TBS brings more 'Payne'

Cable net gives Tyler Perry series 46-episode order

What such sitcoms as "Cheers," "Seinfeld" and "Friends" accomplished in seven or eight seasons, Tyler Perry's "House of Payne" has been able to do in only two years.

TBS has given "House of Payne" two orders for a total of 46 additional episodes, bringing the series' number to a staggering 172.

"We have a terrific relationship with Tyler Perry, and this deal means new episodes of 'House of Payne' will continue to air on TBS well into the future," said Michael Wright, head of programming for TBS, TNT and TCM. "Tyler stands alone in the entertainment business today as an entrepreneur who knows his audience."

The orders for 26 and another 20 additional episodes falls into "Payne" distributor Debmar-Mercury's plan to quickly amass a large number of segments for syndication.

But not that quickly.

"We're in two years where we thought we would be in three to four years," Deb-Mer co-president Mort Marcus said.

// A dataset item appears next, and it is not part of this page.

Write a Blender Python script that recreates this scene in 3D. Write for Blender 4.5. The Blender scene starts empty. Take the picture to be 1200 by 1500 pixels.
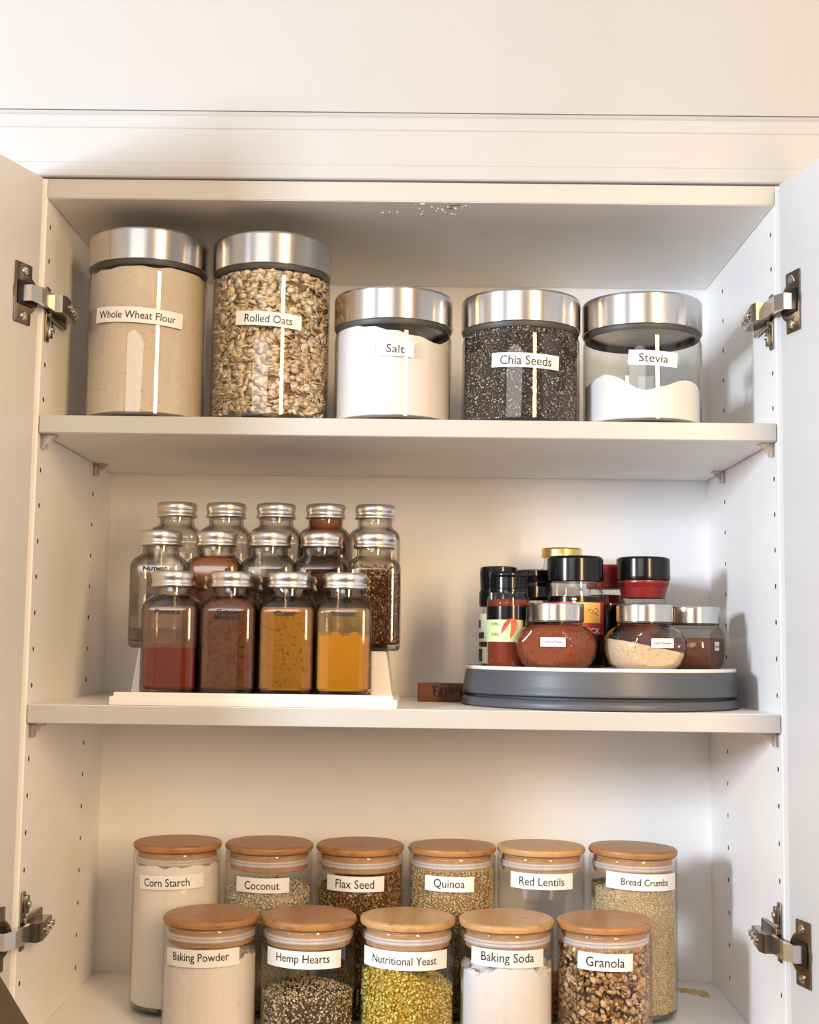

The story of "Payne," which has generated more than $250 million in revenue, began a few years ago when, coming off an overall deal at CBS, Perry approached Debmar-Mercury with a proposition: He would fund a new series if they would find a way to get it on television and get him his money back.

That's how Marcus and Deb-Mer co-president Ira Bernstein came up with the model that is being applied to all their comedy projects.

Perry funded the production of 10 episodes, which Debmar-Mercury gave for free to local stations in key markets and to TBS' WTBS Atlanta for a test run in summer 2006.

An additional 90-episode order by TBS followed, and the series premiered on the cable network in June 2007, followed by a national broadcast-syndication launch in September 2008.

Debmar-Mercury projected to get the first 40 episodes -- nearly twice as many as studios produce under the traditional broadcast model -- in the first year. Perry, who owns the show, delivered 100 episodes a year instead.

And 172 episodes in, "Payne" is not looking to wrap anytime soon.

"We hope that it will became the most-ordered sitcom in TV history," Bernstein said.

He called the latest pickups by TBS an affirmation of "the value of this groundbreaking sitcom model, which Tyler quickly turned from a dream into a phenomenal success."

Under the model, the creators of comedy series get large ownership in their shows and creative control in exchange for dramatically lowering their fees. Debmar-Mercury shoulders the initial investment in exchange for access to a syndicatable number of episodes in a shorter time frame. Traditionally, studios have to wait at least five years to recoup the money they've put into deficit-financing their series; Debmar-Mercury hit that milestone in a year.

Meanwhile, the cable network partners get to run a lot of episodes while paying for them over time in annual installments.

Using the "Payne" deal as a blueprint, Perry, Debmar-Mercury and TBS teamed again for "Meet the Browns," which has crossed the 80-episode mark.

The series rank as ad-supported cable's top two original sitcoms of all time among adults 18-49, viewers and households. This year, new episodes of "Browns" and "Payne" have averaged 3.2 million and 3 million viewers, respectively.

Additionally, Debmar-Mercury recently set up two other cable comedy projects using the same template: a Will Ferrell/Adam McKay sitcom starring Jon Heder at Comedy Central and a series based on Ice Cube's 2005 feature "Are We There Yet?" at TBS.

That means that next year, Deb-Mer will have four sitcoms on the air, rivaling some of the smaller TV studios.

And, with the success of "Payne" and "Browns," more may be coming soon, with talent eager to get in on the action.

"It's like a bakery here," Marcus joked. "You come and take a number."